Reproduce the following material exactly, including every line.

-=-=-=-=-

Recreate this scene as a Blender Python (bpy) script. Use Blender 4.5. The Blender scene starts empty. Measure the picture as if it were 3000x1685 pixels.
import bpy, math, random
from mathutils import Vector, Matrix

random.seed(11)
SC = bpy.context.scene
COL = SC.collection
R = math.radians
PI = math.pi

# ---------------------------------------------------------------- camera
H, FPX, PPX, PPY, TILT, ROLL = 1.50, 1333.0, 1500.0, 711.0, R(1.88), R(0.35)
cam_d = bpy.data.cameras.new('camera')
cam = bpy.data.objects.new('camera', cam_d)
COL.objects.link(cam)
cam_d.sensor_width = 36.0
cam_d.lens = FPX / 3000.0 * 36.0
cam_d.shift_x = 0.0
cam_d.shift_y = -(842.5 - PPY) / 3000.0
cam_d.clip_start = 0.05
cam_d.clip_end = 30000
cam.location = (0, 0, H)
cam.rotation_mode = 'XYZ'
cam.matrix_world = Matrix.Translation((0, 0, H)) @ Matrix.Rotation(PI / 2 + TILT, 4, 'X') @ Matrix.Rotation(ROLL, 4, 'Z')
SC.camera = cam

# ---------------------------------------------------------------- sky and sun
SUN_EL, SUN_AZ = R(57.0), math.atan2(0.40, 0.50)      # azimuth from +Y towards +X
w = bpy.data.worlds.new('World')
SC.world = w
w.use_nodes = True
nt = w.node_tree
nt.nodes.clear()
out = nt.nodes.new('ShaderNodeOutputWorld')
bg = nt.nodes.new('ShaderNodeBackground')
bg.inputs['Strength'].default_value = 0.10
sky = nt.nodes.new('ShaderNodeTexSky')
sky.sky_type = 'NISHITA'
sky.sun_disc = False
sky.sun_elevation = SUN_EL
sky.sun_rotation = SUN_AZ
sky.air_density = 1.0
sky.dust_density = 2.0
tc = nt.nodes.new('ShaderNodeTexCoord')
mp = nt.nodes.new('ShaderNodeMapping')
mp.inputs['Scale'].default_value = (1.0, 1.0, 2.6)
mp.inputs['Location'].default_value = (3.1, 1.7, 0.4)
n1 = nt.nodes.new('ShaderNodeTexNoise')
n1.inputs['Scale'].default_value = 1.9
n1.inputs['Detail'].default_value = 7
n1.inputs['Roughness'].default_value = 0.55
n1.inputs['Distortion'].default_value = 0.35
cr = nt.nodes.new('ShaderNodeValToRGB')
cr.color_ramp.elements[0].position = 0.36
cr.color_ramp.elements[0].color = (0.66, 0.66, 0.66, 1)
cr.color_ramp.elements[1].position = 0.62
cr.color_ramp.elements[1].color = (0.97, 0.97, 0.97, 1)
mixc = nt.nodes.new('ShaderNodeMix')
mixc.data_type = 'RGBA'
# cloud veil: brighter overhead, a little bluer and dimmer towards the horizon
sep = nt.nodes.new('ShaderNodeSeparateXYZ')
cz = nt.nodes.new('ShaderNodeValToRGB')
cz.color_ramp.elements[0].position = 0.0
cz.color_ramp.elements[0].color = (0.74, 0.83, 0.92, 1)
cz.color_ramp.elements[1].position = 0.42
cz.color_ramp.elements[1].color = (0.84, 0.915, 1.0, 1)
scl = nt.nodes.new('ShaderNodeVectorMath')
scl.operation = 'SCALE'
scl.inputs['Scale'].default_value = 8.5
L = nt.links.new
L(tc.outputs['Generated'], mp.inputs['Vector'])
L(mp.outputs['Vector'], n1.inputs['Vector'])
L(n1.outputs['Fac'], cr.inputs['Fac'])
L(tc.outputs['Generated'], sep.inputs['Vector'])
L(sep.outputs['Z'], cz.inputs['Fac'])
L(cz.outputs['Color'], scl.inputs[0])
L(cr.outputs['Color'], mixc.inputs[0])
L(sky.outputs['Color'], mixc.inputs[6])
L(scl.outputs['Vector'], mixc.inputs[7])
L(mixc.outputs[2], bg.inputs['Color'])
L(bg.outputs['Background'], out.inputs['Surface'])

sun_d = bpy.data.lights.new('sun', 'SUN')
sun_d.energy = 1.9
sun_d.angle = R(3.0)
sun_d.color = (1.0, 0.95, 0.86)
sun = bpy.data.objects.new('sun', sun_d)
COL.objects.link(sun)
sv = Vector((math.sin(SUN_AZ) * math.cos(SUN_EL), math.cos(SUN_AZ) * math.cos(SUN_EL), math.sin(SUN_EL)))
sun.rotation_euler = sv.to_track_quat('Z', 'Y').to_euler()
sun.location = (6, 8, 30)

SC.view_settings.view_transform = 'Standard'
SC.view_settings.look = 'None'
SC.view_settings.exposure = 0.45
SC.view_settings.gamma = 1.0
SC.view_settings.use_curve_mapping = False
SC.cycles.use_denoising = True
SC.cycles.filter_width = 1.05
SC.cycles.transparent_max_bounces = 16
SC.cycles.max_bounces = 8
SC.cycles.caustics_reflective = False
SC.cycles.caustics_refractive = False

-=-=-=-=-

#### Finished task:
Recreate this scene as a Blender Python (bpy) script. Use Blender 4.5. The Blender scene starts empty. Measure the picture as if it were 3000x1685 pixels.
import bpy, math, random
from mathutils import Vector, Matrix

random.seed(11)
SC = bpy.context.scene
COL = SC.collection
R = math.radians
PI = math.pi

# ---------------------------------------------------------------- camera
H, FPX, PPX, PPY, TILT, ROLL = 1.50, 1333.0, 1500.0, 711.0, R(1.88), R(0.35)
cam_d = bpy.data.cameras.new('camera')
cam = bpy.data.objects.new('camera', cam_d)
COL.objects.link(cam)
cam_d.sensor_width = 36.0
cam_d.lens = FPX / 3000.0 * 36.0
cam_d.shift_x = 0.0
cam_d.shift_y = -(842.5 - PPY) / 3000.0
cam_d.clip_start = 0.05
cam_d.clip_end = 30000
cam.location = (0, 0, H)
cam.rotation_mode = 'XYZ'
cam.matrix_world = Matrix.Translation((0, 0, H)) @ Matrix.Rotation(PI / 2 + TILT, 4, 'X') @ Matrix.Rotation(ROLL, 4, 'Z')
SC.camera = cam

# ---------------------------------------------------------------- sky and sun
SUN_EL, SUN_AZ = R(57.0), math.atan2(0.40, 0.50)      # azimuth from +Y towards +X
w = bpy.data.worlds.new('World')
SC.world = w
w.use_nodes = True
nt = w.node_tree
nt.nodes.clear()
out = nt.nodes.new('ShaderNodeOutputWorld')
bg = nt.nodes.new('ShaderNodeBackground')
bg.inputs['Strength'].default_value = 0.10
sky = nt.nodes.new('ShaderNodeTexSky')
sky.sky_type = 'NISHITA'
sky.sun_disc = False
sky.sun_elevation = SUN_EL
sky.sun_rotation = SUN_AZ
sky.air_density = 1.0
sky.dust_density = 2.0
tc = nt.nodes.new('ShaderNodeTexCoord')
mp = nt.nodes.new('ShaderNodeMapping')
mp.inputs['Scale'].default_value = (1.0, 1.0, 2.6)
mp.inputs['Location'].default_value = (3.1, 1.7, 0.4)
n1 = nt.nodes.new('ShaderNodeTexNoise')
n1.inputs['Scale'].default_value = 1.9
n1.inputs['Detail'].default_value = 7
n1.inputs['Roughness'].default_value = 0.55
n1.inputs['Distortion'].default_value = 0.35
cr = nt.nodes.new('ShaderNodeValToRGB')
cr.color_ramp.elements[0].position = 0.36
cr.color_ramp.elements[0].color = (0.66, 0.66, 0.66, 1)
cr.color_ramp.elements[1].position = 0.62
cr.color_ramp.elements[1].color = (0.97, 0.97, 0.97, 1)
mixc = nt.nodes.new('ShaderNodeMix')
mixc.data_type = 'RGBA'
# cloud veil: brighter overhead, a little bluer and dimmer towards the horizon
sep = nt.nodes.new('ShaderNodeSeparateXYZ')
cz = nt.nodes.new('ShaderNodeValToRGB')
cz.color_ramp.elements[0].position = 0.0
cz.color_ramp.elements[0].color = (0.74, 0.83, 0.92, 1)
cz.color_ramp.elements[1].position = 0.42
cz.color_ramp.elements[1].color = (0.84, 0.915, 1.0, 1)
scl = nt.nodes.new('ShaderNodeVectorMath')
scl.operation = 'SCALE'
scl.inputs['Scale'].default_value = 8.5
L = nt.links.new
L(tc.outputs['Generated'], mp.inputs['Vector'])
L(mp.outputs['Vector'], n1.inputs['Vector'])
L(n1.outputs['Fac'], cr.inputs['Fac'])
L(tc.outputs['Generated'], sep.inputs['Vector'])
L(sep.outputs['Z'], cz.inputs['Fac'])
L(cz.outputs['Color'], scl.inputs[0])
L(cr.outputs['Color'], mixc.inputs[0])
L(sky.outputs['Color'], mixc.inputs[6])
L(scl.outputs['Vector'], mixc.inputs[7])
L(mixc.outputs[2], bg.inputs['Color'])
L(bg.outputs['Background'], out.inputs['Surface'])

sun_d = bpy.data.lights.new('sun', 'SUN')
sun_d.energy = 1.9
sun_d.angle = R(3.0)
sun_d.color = (1.0, 0.95, 0.86)
sun = bpy.data.objects.new('sun', sun_d)
COL.objects.link(sun)
sv = Vector((math.sin(SUN_AZ) * math.cos(SUN_EL), math.cos(SUN_AZ) * math.cos(SUN_EL), math.sin(SUN_EL)))
sun.rotation_euler = sv.to_track_quat('Z', 'Y').to_euler()
sun.location = (6, 8, 30)

SC.view_settings.view_transform = 'Standard'
SC.view_settings.look = 'None'
SC.view_settings.exposure = 0.45
SC.view_settings.gamma = 1.0
SC.view_settings.use_curve_mapping = False
SC.cycles.use_denoising = True
SC.cycles.filter_width = 1.05
SC.cycles.transparent_max_bounces = 16
SC.cycles.max_bounces = 8
SC.cycles.caustics_reflective = False
SC.cycles.caustics_refractive = False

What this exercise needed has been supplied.